I felt a little guilty for showing an interest in the story of the old door. The town of Pietragalla is far more proud of its spectacular Palazzo Ducale, its medieval streets, its immaculate 18th Century church and its grassy "village" of intriguing palmenti, unique stone huts used for fermenting grapes to make wine (and now benefitting from a hefty restoration budget). In the midst of all this nobler stuff, I felt as if I had come close to insulting the kind man and the history of his town. He showed me no resentment, but his insistence on the nothingness of the story was telling.
Trust and fear
Perhaps the question of old allegiances is more delicate here in Italy than it is in the UK or the USA, where fascism never took hold and where the streets never rumbled with German tanks. In July 1943, just a few weeks before Italy's surrender, the bodies of American airmen were literally falling from the exploding wreckage of their aircraft in the skies above Pietragalla. (The details of the downing of the B-24 ‘Fyrtle Myrtle’ – and what a great name that is – survives in surprising detail.)
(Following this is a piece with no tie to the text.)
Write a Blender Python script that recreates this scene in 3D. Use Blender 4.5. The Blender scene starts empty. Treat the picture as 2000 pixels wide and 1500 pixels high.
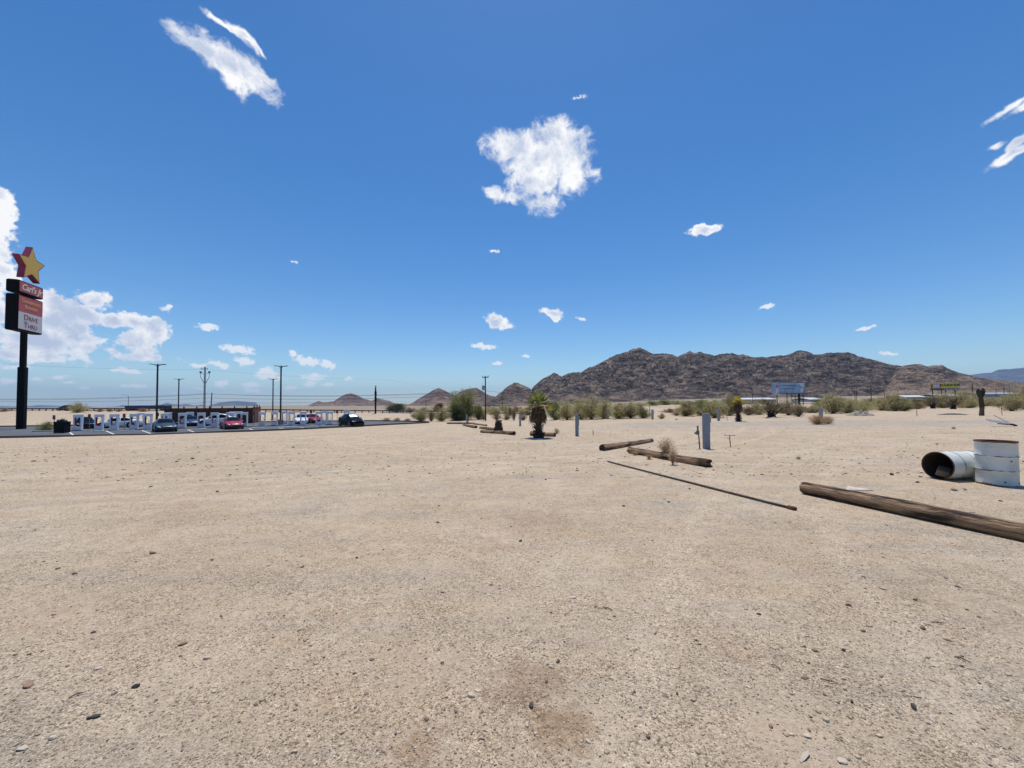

When Italy capitulated to the Allies in September of that year, as British forces captured first Sicily and then with the Americans moved into the south-western regions of Salerno and Calabria, the country changed course almost overnight, but German troops remained as Allied bombs fell and local resistance movements struggled to flush them out.
These ancient little streets perched on hills and clinging to mountainsides must have been rife with suspicion, uncertainty and fear. English travel writer Eric Newby, who was sheltered by locals in the Apennines after a semi-botched mission to blow up some German aircraft, writes of the constant paura, the fear, that ran through society. The word reappears throughout his memoir of that experience, Love and Death in the Apennines. Paura, paura... it governed who people spoke to, where they went, who they danced with. If someone became unexpectedly shy or unfriendly, another would offer a conciliatory explanation: "He has paura."
Whatever happened in this quiet alley, its old graffiti-covered door seemed to offer a glimpse into the fear of those times. Perhaps it was ‘only’ ragazzi who painted those words, but wars are largely fought by ragazzi. Europe is strewn with their remains.
I am not an Italian speaker, so please take my analysis with a pinch of salt, and if you know better, do correct me!
Just a small tweak; ‘paura.’ (Fear)
You can still find older Italians that revere Mussolini and think he’s a hero of industrialisation. They say because he improved infrastructure, public health, and built Cinecittà which was integral to kickstarting the Italian film industry.